> _DATA PROVIDED_
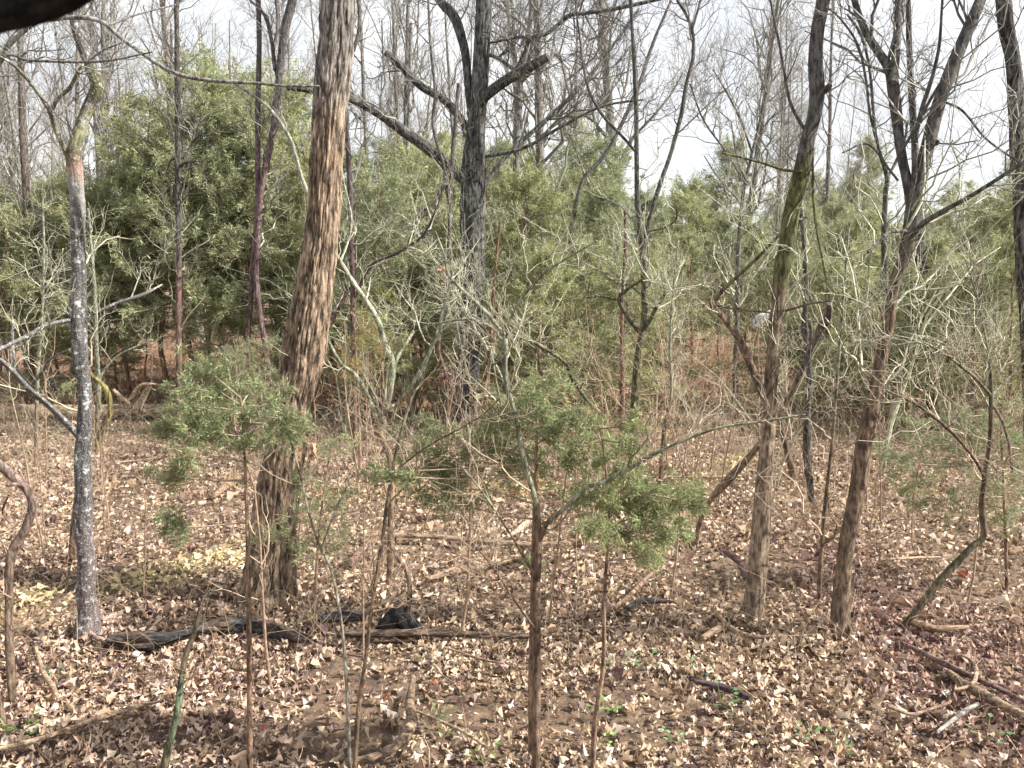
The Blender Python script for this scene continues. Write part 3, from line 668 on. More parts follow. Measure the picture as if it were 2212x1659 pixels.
T('split_sapling', 'slim fork-headed tree with two tall dark stems above the brown cedar pole', 'tree',
  [(1366, 1015, 18), (1368, 936, 19), (1374, 820, 18), (1380, 753, 15), (1391, 700, 14), (1392, 620, 13), (1388, 545, 14), (1377, 433, 11), (1375, 333, 10), (1374, 233, 10), (1370, 133, 9), (1364, 33, 7), (1360, -60, 6)],
  [[(1390, 560, 10), (1400, 490, 10), (1425, 400, 10), (1446, 340, 9), (1470, 255, 9), (1483, 180, 8), (1497, 123, 8), (1496, 70, 7), (1484, 35, 6), (1462, 0, 5), .2], [(1496, 60, 6), (1508, 20, 5), (1520, -30, 4), .1],
   [(1389, 716, 10), (1405, 690, 9), (1420, 660, 8), (1438, 632, 7), -.2], [(1384, 720, 12), (1360, 690, 10), (1337, 648, 10), (1355, 625, 8), (1393, 600, 5), -.2], [(1337, 648, 6), (1300, 640, 5), (1262, 642, 4), -.1],
   [(1376, 330, 7), (1340, 290, 6), (1295, 240, 6), (1265, 170, 5), (1250, 60, 4), (1240, -20, 4), .3], [(1400, 500, 5), (1440, 490, 4), (1462, 470, 4), (1460, 440, 3), -.2]],
  Y=8.6, twigs=(13, .9, 5, .45, 3, .25), tr=.0016, tone=[(0, (.13, .12, .12)), (400, (.14, .14, .12)), (800, (.17, .17, .10)), (1015, (.20, .14, .10))])
T('cedar_pole', 'reddish brown straight cedar stem beside the split sapling', 'tree',
  [(1340, 985, 10), (1344, 850, 9), (1343, 690, 8), (1350, 553, 7), (1350, 450, 5)], Y=10, twigs=(30, .5, 2, .25, 0, 0), tr=.002, tone=[(0, (.26, .17, .13)), (1000, (.26, .15, .11))], group=None)
T('mossy_sapling', 'mossy sapling slanting left from the foot of the split sapling', 'sapling',
  [(1332, 985, 9), (1304, 906, 9), (1267, 863, 9), (1237, 820, 9), (1217, 780, 8), (1154, 740, 8), (1104, 713, 7), (1040, 640, 5), (960, 560, 3)], Y=8.8, twigs=(14, .6, 4, .3, 3, .2), tr=.0016, tone=[(0, (.26, .27, .17)), (860, (.22, .23, .14)), (1000, (.2, .15, .1))], trunk_dd=-1.5)
T('slim_tree', 'slim brown trunk standing at the back edge of the leafy clearing', 'tree',
  [(1587, 938, 17), (1588, 836, 14), (1592, 720, 11), (1595, 553, 9), (1605, 420, 8), (1625, 330, 7), (1640, 270, 6), (1655, 200, 5)], twigs=(26, 1.3, 6, .7, 4, .35), tr=.0026, tone=GREY, Y=12.2,
  branches=[[(1625, 330, 5), (1600, 260, 5), (1570, 200, 4), (1540, 150, 3), .5], [(1612, 400, 5), (1570, 330, 4), (1520, 260, 4), (1490, 180, 3), -.5]])
T('dark_sapling', 'thin dark trunk between the leaning and forked trees with a splintered knob', 'tree',
  [(1757, 1108, 15), (1750, 1053, 16), (1742, 970, 16), (1744, 886, 14), (1748, 820, 13), (1744, 760, 15), (1738, 690, 14), (1742, 640, 10), (1738, 553, 9), (1730, 450, 8), (1728, 380, 6)], twigs=(20, .6, 4, .3, 3, .2), tr=.0015, tone=[(0, (.14, .14, .11)), (900, (.13, .12, .11)), (1108, (.16, .13, .12))])
T('stub_trunk', 'short brown trunk slanting up into the leaning tree from behind', 'tree',
  [(1722, 1048, 18), (1707, 1003, 15), (1691, 936, 13), (1680, 880, 11), (1672, 800, 8), (1668, 740, 6)], tone=[(0, (.2, .15, .12)), (1050, (.22, .15, .11))], twigs=(8, .4, 3, .25, 0, 0), tr=.0015)
T('dead_leaning_stem', 'broken dead stem leaning across the front of the leaning trunk', 'snag',
  [(1503, 1262, 18), (1502, 1200, 11), (1511, 1135, 11), (1535, 1080, 12), (1575, 1036, 19), (1625, 980, 13), (1675, 913, 13), (1715, 838, 11), (1748, 765, 12), (1772, 712, 18), (1788, 690, 18), (1792, 655, 12)],
  [[(1740, 780, 7), (1752, 730, 8), (1748, 690, 9), -.1], [(1668, 925, 5), (1610, 910, 4), (1560, 918, 3), -.2]], Y=6.6, tone=[(0, (.22, .21, .21)), (740, (.26, .22, .2)), (850, (.36, .26, .18)), (1260, (.32, .23, .16))], wob=.16, twigs=(8, .4, 3, .25, 2, .15), trunk_dd=-1.0)
T('bleached_snag', 'bleached white broken limb stub sticking out beside the leaning trunk', 'snag',
  [(1676, 668, 7), (1655, 682, 14), (1640, 692, 17), (1624, 706, 13)], Y=6.4, sink=False, tone=[(0, (.5, .49, .47)), (2000, (.5, .49, .47))], wob=.3, part_name='stub', tk=1)
T('thin_pole_sapling', 'thin straight sapling just left of the forked trunk', 'sapling',
  [(1768, 1315, 11), (1771, 1240, 10), (1781, 1106, 9), (1798, 950, 7), (1812, 770, 6), (1825, 600, 5), (1835, 480, 4)], twigs=(26, .5, 4, .25, 2, .15), tr=.0011, tone=PALE, tt0=.15)
T('curved_sapling', 'sapling bowing right then bending upright near the right-hand cedars', 'sapling',
  [(1941, 1370, 12), (1958, 1346, 15), (1975, 1326, 16), (2028, 1256, 16), (2070, 1212, 15), (2101, 1180, 14), (2126, 1158, 14), (2122, 1106, 12), (2122, 1070, 11), (2130, 1010, 10), (2139, 945, 9), (2141, 853, 9), (2138, 786, 6), (2128, 720, 5), (2110, 640, 4), (2085, 560, 3)],
  [[(2141, 855, 8), (2115, 825, 7), (2091, 803, 7), (2041, 766, 6), (1991, 740, 6), (1931, 746, 4), -.4], [(2141, 855, 7), (2165, 830, 6), (2220, 775, 5), .2],
   [(2126, 1030, 7), (2100, 985, 6), (2058, 936, 7), (2010, 895, 7), (1974, 870, 6), (1914, 843, 4), -.5], [(2145, 875, 6), (2165, 910, 6), (2180, 960, 6), (2186, 1020, 5), -.3]],
  twigs=(14, .55, 5, .35, 3, .18), tr=.0011, wob=.09, tone=[(0, (.34, .35, .28)), (800, (.25, .24, .18)), (950, (.20, .14, .11)), (1100, (.18, .13, .10)), (1200, (.18, .17, .10)), (1370, (.22, .15, .11))])
T('backdrop_trunk', 'dark grey trunk behind the forked tree, hidden below by brush', 'tree',
  [(2014, 880, 28), (2008, 800, 23), (2003, 690, 22), (1997, 620, 23), (1987, 553, 24), (1984, 480, 18), (1980, 380, 16), (1972, 250, 14), (1965, 120, 12), (1960, -40, 10)], Y=13, mat='bark', furrow=.08, sides=50, tone=GREY, twigs=(14, 1.4, 5, .7, 3, .4), tr=.003)
T('hooked_sapling', 'curved pale-barked sapling hooking round near the left edge', 'sapling',
  [(43, 1592, 24), (30, 1520, 19), (22, 1430, 18), (20, 1320, 17), (20, 1235, 18), (30, 1186, 21), (52, 1150, 20), (66, 1112, 19), (69, 1085, 18), (58, 1058, 19), (36, 1036, 22), (5, 1008, 22), (-50, 960, 20)],
  [[(55, 1055, 9), (42, 1046, 9), (15, 1048, 8), -.1], [(18, 1070, 5), (5, 1105, 4), (20, 1130, 4), .1]], Y=3.95, wob=.07, sides=16, tone=[(0, (.36, .27, .25)), (1100, (.30, .22, .18)), (1600, (.32, .23, .155))], twigs=(5, .3, 3, .2, 0, 0), tr=.001)
T('edge_sapling', 'short thick stem slanting into view at the lower left edge', 'sapling', [(36, 1648, 20), (18, 1600, 17), (5, 1545, 14), (-12, 1480, 12), (-40, 1380, 10)], Y=3.7, tone=[(0, (.3, .22, .16)), (1650, (.3, .22, .16))])
T('propped_stem', 'bare brown stem leaning against the back of the lichen-spotted trunk', 'snag', [(142, 1350, 22), (150, 1270, 21), (160, 1160, 18), (168, 1060, 12), (174, 960, 8)], Y=6.0, tone=[(0, (.25, .17, .12)), (1350, (.25, .17, .12))])
T('grey_sapling', 'grey-green sapling directly right of the lichen-spotted trunk', 'sapling', [(212, 985, 12), (211, 900, 10), (213, 830, 10), (208, 740, 9), (205, 640, 8), (198, 540, 6), (190, 450, 5)], [[(213, 830, 7), (225, 800, 6), (260, 765, 5), (330, 735, 4), .2]], twigs=(14, .7, 4, .4, 3, .2), tr=.0018, tone=PALE, Y=10.4)
T('mossy_stub', 'yellow mossy snag bent in front of the fallen log', 'snag', [(213, 1000, 13), (214, 975, 13), (218, 938, 13), (230, 915, 12), (237, 890, 14), (234, 855, 12), (222, 830, 10), (200, 812, 8), (190, 795, 6)], Y=10.1, wob=.2, tone=[(0, (.34, .30, .14)), (900, (.33, .28, .11)), (920, (.30, .22, .15)), (960, (.32, .27, .13)), (1000, (.3, .22, .15))], mat='lichen' if False else 'bark')
T('slim_pole', 'slim straight sapling behind the fallen log near the left edge', 'sapling', [(77, 1022, 9), (79, 900, 8), (82, 800, 7), (90, 700, 6), (95, 560, 5), (92, 430, 4)], twigs=(16, .7, 4, .4, 3, .2), tr=.002, tone=PALE)
T('brown_trunk', 'plain brown trunk rising behind the fallen log at the far left', 'tree', [(60, 880, 26), (62, 800, 20), (62, 720, 18), (60, 600, 16), (58, 450, 15), (50, 300, 14), (45, 120, 12), (40, -60, 10)], Y=14, twigs=(14, 1.5, 5, .8, 3, .4), tr=.003, tone=[(0, (.18, .17, .16)), (550, (.22, .17, .14)), (900, (.28, .19, .13))])
T('reddish_sapling', 'reddish stem beside the foot of the grey oak, on its right', 'sapling', [(1046, 932, 15), (1048, 880, 13), (1054, 800, 12), (1060, 740, 9), (1062, 690, 8), (1068, 600, 6), (1080, 480, 5)], Y=11, tone=[(0, (.26, .15, .10)), (940, (.28, .16, .10))], twigs=(12, .8, 4, .4, 3, .2), tr=.002)
T('pale_sapling', 'thin pale stem bowing across the front of the grey oak foot', 'sapling', [(1027, 935, 9), (1024, 890, 8), (1016, 830, 7), (1000, 770, 6), (988, 710, 5), (980, 640, 4), (975, 560, 3)], Y=10.4, tone=PALE, twigs=(8, .6, 4, .3, 3, .2), tr=.0018)
T('leafy_sapling', 'slim stem left of the grey oak still holding clusters of dead leaves', 'sapling', [(968, 940, 11), (966, 850, 8), (961, 800, 8), (948, 760, 8), (952, 700, 6), (962, 640, 6), (968, 560, 6), (972, 450, 8), (978, 330, 9), (985, 250, 8), (990, 180, 6)], [[(970, 440, 9), (955, 350, 8), (935, 270, 7), (940, 200, 7), (930, 100, 6), (925, 0, 5), .3], [(975, 360, 10), (940, 440, 9), (905, 475, 7), (880, 530, 5), -.2]], Y=10.2, tone=[(0, (.14, .13, .13)), (600, (.18, .15, .13)), (940, (.27, .17, .12))], twigs=(12, .8, 4, .5, 3, .25), tr=.0018)
T('dark_pole', 'dark knotty pole close behind the right side of the widest trunk', 'tree', [(767, 900, 10), (764, 760, 10), (762, 650, 11), (760, 560, 10), (757, 430, 11), (752, 330, 11), (748, 240, 10), (752, 150, 8), (775, 60, 6), (770, -50, 5)], Y=9.8, wob=.14, tone=[(0, (.14, .13, .12)), (500, (.13, .10, .10)), (620, (.20, .12, .12)), (900, (.24, .17, .12))], twigs=(14, .9, 4, .5, 3, .25), tr=.0018, branches=[[(770, 640, 7), (800, 575, 7), (860, 545, 6), (920, 500, 5), (960, 400, 4), -.3], [(705, 715, 10), (725, 680, 9), (750, 630, 8), .1]])
T('birch_like_tree', 'light grey slender trunk seen between the widest trunk and the oak', 'tree', [(868, 830, 13), (867, 700, 13), (868, 600, 12), (870, 520, 11), (876, 440, 10), (880, 330, 9), (885, 200, 8), (888, 50, 7)], Y=15, tone=[(0, (.34, .34, .34)), (900, (.42, .42, .40))], twigs=(14, 1.5, 5, .8, 3, .4), tr=.003)
T('straight_oak', 'tall thin grey tree rising just right of the grey oak', 'tree', [(1118, 800, 18), (1118, 650, 16), (1117, 480, 16), (1115, 330, 14), (1120, 230, 16), (1125, 170, 13), (1140, 90, 9), (1150, -20, 7)], [[(1122, 200, 8), (1112, 120, 7), (1100, 50, 6), (1095, -30, 5), .3], [(1124, 180, 7), (1150, 150, 6), (1165, 90, 6), (1160, 20, 5), -.3]], Y=16, tone=[(0, (.24, .235, .23)), (900, (.28, .26, .22))], twigs=(18, 1.5, 5, .9, 4, .45), tr=.003)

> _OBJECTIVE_
Count the lines above that contain the word "from". Give only the number.

> _FULL ANSWER_
3